> _Your objective_
Copy the material below verbatim from the line with "Recreate this scene" to the line with "S.view_settings.gamma = 1.0;", both lines included, omitting pictures and every line outside that range.

-------- Listing --------

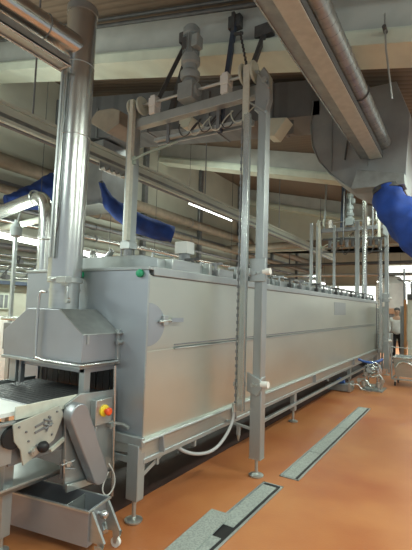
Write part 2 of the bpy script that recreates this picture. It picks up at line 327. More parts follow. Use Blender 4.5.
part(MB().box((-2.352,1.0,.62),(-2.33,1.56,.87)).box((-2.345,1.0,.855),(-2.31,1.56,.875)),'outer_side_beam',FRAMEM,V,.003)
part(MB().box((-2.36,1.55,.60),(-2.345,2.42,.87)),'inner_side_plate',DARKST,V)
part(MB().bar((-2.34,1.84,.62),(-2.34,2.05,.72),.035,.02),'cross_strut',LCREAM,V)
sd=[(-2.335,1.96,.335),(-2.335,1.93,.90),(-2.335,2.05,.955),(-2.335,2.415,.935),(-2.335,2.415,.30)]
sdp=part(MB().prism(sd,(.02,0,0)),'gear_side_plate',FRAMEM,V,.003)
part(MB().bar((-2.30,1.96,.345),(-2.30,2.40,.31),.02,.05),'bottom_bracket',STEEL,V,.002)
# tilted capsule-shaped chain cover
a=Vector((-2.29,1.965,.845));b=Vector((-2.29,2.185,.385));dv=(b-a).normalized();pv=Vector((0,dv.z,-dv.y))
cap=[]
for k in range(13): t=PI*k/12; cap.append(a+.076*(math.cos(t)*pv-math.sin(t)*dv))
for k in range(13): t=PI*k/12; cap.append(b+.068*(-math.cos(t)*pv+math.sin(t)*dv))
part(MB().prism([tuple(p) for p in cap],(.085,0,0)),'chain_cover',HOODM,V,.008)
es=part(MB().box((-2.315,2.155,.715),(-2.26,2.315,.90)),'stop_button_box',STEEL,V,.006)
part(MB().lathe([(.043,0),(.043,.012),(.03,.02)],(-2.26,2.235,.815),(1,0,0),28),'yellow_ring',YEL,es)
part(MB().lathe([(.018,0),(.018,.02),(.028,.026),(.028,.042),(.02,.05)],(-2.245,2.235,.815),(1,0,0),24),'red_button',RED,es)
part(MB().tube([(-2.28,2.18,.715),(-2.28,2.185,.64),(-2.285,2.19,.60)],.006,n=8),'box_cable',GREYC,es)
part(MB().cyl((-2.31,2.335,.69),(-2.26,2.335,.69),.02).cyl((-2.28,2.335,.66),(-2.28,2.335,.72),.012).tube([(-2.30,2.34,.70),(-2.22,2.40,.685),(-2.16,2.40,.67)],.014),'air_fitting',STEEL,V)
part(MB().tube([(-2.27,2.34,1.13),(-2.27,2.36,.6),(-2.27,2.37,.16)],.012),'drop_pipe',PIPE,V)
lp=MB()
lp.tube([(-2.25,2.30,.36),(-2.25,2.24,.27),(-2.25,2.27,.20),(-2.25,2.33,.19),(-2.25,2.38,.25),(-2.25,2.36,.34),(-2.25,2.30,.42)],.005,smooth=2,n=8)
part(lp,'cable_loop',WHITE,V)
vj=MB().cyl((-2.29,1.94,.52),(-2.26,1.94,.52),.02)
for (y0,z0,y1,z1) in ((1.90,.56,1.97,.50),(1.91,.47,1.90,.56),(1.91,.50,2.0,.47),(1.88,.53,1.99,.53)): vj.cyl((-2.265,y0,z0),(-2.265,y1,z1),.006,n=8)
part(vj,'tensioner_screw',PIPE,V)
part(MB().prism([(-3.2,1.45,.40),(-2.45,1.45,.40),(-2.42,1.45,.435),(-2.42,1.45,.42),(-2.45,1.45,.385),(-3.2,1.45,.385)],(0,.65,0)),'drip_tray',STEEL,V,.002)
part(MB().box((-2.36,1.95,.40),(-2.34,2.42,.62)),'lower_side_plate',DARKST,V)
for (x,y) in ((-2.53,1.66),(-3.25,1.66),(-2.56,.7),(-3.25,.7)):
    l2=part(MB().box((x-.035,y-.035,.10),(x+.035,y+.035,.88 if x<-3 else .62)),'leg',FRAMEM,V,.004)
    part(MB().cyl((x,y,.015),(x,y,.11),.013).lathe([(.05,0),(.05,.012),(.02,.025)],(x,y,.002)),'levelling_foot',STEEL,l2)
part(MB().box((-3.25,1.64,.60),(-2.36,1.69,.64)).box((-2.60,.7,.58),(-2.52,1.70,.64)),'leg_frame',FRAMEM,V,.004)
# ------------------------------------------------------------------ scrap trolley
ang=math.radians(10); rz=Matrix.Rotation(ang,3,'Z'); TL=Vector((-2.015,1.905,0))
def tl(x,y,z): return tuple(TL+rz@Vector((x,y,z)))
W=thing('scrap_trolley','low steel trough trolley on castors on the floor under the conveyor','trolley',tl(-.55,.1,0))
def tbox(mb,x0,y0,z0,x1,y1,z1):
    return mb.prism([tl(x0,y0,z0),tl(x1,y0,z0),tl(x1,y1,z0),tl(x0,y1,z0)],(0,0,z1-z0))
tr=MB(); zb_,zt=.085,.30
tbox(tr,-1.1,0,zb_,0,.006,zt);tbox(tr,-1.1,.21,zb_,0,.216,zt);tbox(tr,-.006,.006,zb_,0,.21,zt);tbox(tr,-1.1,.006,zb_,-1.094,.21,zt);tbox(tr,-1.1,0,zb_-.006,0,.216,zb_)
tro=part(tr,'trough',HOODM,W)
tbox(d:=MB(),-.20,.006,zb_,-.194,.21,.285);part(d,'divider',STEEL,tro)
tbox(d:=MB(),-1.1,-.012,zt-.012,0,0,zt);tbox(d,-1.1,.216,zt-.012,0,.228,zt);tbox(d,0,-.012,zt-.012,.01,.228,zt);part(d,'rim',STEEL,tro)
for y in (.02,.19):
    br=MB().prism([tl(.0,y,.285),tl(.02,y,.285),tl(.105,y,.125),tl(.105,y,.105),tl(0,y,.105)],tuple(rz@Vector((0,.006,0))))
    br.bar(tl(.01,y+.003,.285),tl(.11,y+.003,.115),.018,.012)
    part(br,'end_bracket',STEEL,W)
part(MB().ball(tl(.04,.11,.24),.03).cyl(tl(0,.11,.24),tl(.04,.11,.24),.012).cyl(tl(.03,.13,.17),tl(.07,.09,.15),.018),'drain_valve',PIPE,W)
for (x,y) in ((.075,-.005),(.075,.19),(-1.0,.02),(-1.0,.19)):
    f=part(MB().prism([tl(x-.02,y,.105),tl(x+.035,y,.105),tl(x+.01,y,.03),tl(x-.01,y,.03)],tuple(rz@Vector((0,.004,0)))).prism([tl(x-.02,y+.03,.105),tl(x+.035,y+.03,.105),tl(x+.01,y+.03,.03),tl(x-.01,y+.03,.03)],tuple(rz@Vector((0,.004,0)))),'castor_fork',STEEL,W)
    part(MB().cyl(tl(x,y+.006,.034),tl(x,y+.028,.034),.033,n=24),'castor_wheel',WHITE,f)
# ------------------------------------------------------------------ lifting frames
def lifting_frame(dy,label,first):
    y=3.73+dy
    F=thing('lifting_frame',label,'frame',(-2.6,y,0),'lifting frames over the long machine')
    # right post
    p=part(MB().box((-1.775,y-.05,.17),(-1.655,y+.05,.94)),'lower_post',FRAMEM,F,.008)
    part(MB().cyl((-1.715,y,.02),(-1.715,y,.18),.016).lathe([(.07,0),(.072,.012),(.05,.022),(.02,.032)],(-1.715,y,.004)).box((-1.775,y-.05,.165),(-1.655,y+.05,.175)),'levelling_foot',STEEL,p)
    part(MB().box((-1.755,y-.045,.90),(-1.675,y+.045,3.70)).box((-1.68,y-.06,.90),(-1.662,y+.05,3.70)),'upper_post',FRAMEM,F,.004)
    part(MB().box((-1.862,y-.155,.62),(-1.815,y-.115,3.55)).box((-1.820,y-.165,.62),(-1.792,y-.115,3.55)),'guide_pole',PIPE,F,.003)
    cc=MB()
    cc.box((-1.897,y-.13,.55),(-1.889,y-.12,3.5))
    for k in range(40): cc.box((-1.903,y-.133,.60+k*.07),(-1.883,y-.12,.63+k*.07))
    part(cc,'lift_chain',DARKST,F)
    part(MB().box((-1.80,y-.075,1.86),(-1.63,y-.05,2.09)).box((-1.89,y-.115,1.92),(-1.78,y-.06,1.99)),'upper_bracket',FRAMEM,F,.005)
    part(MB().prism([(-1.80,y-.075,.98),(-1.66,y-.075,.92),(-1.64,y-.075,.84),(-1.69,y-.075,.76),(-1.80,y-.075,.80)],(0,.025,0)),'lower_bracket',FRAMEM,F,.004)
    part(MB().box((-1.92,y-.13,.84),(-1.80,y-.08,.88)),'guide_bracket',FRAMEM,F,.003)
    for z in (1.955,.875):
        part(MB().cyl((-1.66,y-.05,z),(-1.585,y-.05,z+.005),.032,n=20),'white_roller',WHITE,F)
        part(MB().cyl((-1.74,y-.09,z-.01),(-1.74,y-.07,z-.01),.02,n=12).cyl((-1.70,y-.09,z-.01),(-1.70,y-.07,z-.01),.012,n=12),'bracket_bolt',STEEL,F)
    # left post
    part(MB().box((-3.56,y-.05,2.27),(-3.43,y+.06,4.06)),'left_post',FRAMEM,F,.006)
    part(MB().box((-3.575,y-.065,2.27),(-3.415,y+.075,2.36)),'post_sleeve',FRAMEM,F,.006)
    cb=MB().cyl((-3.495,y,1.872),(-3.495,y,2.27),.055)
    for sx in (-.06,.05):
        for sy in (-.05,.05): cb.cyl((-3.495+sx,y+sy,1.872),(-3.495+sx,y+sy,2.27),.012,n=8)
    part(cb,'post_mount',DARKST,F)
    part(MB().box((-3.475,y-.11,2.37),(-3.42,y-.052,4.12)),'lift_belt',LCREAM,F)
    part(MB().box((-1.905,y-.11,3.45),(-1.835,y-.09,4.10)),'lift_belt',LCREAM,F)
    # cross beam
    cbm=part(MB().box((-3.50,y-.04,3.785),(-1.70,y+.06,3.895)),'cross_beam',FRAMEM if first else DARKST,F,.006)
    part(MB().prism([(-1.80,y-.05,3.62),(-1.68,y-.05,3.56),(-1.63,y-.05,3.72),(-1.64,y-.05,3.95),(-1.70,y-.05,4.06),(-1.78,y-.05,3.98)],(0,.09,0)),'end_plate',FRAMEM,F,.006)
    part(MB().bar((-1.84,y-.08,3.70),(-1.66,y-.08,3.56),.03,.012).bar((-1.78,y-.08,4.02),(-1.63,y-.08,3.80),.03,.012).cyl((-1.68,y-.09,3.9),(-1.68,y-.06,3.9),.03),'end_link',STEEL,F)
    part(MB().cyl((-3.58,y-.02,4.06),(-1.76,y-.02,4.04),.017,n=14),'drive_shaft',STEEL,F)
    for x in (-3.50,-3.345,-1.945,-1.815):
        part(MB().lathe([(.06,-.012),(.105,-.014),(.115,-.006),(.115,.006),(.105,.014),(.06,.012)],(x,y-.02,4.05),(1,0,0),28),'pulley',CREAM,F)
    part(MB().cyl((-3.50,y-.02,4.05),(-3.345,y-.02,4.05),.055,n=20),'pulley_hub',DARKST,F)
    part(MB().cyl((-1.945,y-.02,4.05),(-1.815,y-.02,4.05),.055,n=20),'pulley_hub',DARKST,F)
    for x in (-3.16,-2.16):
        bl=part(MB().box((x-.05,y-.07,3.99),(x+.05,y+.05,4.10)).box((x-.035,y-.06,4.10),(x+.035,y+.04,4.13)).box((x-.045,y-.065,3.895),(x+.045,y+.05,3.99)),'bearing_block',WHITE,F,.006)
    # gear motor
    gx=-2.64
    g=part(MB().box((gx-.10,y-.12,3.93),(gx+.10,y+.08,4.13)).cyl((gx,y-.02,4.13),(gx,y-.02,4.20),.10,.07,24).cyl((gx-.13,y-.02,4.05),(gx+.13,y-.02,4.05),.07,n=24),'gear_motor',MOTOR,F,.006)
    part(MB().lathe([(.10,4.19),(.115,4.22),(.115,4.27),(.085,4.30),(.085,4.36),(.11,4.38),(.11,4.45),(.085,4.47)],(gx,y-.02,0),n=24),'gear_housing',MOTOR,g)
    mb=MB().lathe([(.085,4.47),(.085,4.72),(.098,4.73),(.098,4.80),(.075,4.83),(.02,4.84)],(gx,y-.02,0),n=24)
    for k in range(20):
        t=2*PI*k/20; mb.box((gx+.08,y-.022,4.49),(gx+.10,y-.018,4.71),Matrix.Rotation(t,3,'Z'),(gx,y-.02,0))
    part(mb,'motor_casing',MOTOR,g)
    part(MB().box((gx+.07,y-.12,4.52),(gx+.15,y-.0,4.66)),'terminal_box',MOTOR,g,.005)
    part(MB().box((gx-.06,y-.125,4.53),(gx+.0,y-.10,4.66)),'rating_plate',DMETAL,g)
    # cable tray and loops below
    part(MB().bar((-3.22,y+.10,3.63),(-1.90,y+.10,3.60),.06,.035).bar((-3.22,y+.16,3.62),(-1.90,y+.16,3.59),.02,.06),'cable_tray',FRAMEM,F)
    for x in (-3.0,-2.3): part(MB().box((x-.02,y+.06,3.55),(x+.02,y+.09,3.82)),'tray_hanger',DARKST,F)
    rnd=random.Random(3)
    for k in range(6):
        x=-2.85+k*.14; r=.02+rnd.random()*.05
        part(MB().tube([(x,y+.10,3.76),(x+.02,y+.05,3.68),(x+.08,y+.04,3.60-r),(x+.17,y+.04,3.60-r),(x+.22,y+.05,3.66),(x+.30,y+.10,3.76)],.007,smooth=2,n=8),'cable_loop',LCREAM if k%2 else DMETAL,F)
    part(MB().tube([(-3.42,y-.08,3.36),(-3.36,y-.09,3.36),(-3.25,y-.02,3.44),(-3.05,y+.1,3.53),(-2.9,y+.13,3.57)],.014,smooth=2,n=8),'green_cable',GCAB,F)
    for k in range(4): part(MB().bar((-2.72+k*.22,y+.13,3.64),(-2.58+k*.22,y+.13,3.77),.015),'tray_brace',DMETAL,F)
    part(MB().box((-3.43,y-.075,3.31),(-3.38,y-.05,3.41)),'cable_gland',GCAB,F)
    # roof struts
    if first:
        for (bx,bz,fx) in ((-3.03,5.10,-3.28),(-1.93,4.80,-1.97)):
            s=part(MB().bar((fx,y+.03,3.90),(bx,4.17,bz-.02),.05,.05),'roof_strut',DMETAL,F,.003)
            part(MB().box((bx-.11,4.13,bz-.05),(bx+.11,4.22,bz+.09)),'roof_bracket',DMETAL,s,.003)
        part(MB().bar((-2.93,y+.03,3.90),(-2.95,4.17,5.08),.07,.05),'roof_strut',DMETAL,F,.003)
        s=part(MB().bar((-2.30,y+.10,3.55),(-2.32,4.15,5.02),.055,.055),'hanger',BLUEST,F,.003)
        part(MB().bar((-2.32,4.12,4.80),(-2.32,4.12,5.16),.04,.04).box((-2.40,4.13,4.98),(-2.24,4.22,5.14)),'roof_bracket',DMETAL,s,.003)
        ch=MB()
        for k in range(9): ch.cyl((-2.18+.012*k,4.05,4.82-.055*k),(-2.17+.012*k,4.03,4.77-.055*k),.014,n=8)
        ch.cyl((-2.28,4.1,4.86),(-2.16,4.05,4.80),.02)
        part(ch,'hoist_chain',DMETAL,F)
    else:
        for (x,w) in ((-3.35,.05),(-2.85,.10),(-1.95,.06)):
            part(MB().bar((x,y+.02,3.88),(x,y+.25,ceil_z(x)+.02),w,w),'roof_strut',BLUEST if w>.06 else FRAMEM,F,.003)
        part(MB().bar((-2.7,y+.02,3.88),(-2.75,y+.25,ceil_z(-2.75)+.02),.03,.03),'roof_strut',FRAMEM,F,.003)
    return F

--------
-------- Listing --------

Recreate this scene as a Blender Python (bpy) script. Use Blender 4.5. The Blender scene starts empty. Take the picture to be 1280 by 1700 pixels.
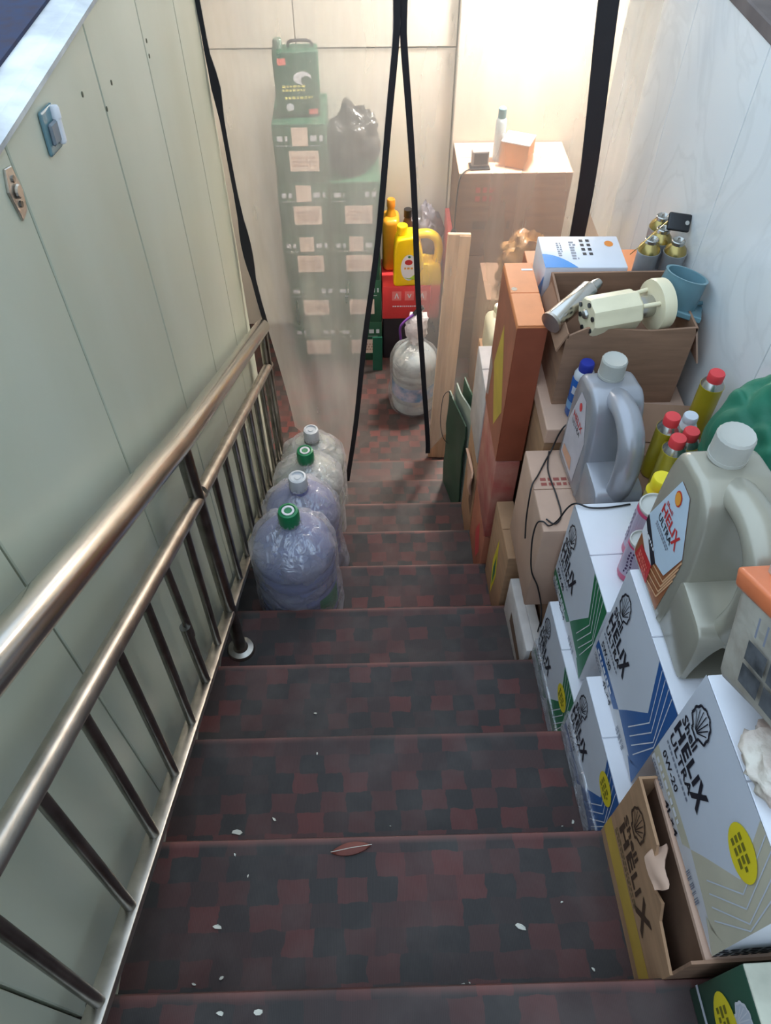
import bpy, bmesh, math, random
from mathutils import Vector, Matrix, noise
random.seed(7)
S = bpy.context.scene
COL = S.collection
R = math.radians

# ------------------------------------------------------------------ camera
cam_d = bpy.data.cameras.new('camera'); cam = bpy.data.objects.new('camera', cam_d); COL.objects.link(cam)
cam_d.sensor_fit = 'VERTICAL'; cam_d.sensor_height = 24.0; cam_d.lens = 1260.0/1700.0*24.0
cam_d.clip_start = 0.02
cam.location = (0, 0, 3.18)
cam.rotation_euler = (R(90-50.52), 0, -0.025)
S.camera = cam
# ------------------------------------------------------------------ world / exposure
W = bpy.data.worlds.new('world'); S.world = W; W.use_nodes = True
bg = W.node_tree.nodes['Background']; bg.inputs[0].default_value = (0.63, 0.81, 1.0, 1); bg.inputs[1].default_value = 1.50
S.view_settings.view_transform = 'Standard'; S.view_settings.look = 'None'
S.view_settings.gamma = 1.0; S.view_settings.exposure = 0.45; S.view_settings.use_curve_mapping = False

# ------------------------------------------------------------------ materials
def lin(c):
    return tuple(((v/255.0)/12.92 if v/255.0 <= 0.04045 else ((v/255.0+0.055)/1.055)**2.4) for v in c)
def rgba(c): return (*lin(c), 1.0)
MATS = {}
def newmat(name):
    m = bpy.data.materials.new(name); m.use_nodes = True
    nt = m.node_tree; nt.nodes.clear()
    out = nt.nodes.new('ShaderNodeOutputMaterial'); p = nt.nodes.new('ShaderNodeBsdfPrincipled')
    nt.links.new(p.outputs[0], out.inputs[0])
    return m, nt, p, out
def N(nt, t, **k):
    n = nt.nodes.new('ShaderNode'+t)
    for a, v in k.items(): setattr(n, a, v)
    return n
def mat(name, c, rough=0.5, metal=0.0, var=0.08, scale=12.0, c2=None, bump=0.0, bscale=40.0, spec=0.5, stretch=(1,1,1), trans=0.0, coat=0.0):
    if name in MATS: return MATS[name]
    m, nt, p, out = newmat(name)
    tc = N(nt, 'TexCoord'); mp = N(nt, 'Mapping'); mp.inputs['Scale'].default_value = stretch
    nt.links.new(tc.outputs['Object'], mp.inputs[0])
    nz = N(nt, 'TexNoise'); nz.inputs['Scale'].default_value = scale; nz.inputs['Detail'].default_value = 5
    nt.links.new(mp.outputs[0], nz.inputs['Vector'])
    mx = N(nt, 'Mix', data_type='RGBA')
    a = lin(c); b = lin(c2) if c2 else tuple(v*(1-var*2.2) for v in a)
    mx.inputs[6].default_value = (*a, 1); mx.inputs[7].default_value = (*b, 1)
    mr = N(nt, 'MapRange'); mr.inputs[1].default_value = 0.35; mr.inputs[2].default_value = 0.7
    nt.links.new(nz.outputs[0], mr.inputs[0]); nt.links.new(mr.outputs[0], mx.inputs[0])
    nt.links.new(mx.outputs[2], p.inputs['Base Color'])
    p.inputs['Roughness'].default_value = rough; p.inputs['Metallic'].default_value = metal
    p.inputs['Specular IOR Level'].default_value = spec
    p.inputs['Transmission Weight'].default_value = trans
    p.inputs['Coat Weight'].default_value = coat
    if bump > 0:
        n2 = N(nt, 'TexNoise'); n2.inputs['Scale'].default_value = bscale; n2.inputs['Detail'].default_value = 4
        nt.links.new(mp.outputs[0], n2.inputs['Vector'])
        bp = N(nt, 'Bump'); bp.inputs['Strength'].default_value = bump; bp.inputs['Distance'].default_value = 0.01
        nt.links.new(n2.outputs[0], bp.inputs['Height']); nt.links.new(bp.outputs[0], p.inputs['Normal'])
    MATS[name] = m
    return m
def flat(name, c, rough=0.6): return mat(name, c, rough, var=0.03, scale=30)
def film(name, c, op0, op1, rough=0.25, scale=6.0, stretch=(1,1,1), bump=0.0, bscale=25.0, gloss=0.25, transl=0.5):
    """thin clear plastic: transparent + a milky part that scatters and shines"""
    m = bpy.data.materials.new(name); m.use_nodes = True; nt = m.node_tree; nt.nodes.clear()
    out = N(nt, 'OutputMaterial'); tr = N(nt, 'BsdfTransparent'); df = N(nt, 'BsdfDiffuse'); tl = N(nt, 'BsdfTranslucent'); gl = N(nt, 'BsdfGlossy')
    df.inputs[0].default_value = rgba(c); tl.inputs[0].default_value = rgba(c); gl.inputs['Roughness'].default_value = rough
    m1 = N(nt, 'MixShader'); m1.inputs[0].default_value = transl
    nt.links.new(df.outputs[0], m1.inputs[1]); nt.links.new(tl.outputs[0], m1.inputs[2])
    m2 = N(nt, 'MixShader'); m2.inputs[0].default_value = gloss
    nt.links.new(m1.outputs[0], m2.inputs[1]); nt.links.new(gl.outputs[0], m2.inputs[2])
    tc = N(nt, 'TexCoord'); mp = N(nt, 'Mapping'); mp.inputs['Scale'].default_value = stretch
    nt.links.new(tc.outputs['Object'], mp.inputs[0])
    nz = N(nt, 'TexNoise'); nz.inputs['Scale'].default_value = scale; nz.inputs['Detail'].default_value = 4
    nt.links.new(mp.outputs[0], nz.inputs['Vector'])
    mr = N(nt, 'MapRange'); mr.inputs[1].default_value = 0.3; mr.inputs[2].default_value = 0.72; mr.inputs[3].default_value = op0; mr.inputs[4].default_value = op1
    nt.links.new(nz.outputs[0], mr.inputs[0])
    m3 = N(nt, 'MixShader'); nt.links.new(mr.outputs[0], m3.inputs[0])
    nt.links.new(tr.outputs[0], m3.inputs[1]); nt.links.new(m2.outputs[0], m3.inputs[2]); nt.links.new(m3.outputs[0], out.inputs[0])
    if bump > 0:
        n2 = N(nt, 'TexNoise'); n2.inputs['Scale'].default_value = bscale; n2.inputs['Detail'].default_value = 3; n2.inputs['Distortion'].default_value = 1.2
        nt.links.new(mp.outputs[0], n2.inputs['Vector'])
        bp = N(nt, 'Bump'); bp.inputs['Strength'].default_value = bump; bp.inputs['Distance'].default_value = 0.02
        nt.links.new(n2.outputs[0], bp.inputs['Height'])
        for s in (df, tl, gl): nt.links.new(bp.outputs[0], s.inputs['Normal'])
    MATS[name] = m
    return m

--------

> _Output_
Recreate this scene as a Blender Python (bpy) script. Use Blender 4.5. The Blender scene starts empty. Take the picture to be 1280 by 1700 pixels.
import bpy, bmesh, math, random
from mathutils import Vector, Matrix, noise
random.seed(7)
S = bpy.context.scene
COL = S.collection
R = math.radians

# ------------------------------------------------------------------ camera
cam_d = bpy.data.cameras.new('camera'); cam = bpy.data.objects.new('camera', cam_d); COL.objects.link(cam)
cam_d.sensor_fit = 'VERTICAL'; cam_d.sensor_height = 24.0; cam_d.lens = 1260.0/1700.0*24.0
cam_d.clip_start = 0.02
cam.location = (0, 0, 3.18)
cam.rotation_euler = (R(90-50.52), 0, -0.025)
S.camera = cam
# ------------------------------------------------------------------ world / exposure
W = bpy.data.worlds.new('world'); S.world = W; W.use_nodes = True
bg = W.node_tree.nodes['Background']; bg.inputs[0].default_value = (0.63, 0.81, 1.0, 1); bg.inputs[1].default_value = 1.50
S.view_settings.view_transform = 'Standard'; S.view_settings.look = 'None'
S.view_settings.gamma = 1.0; S.view_settings.exposure = 0.45; S.view_settings.use_curve_mapping = False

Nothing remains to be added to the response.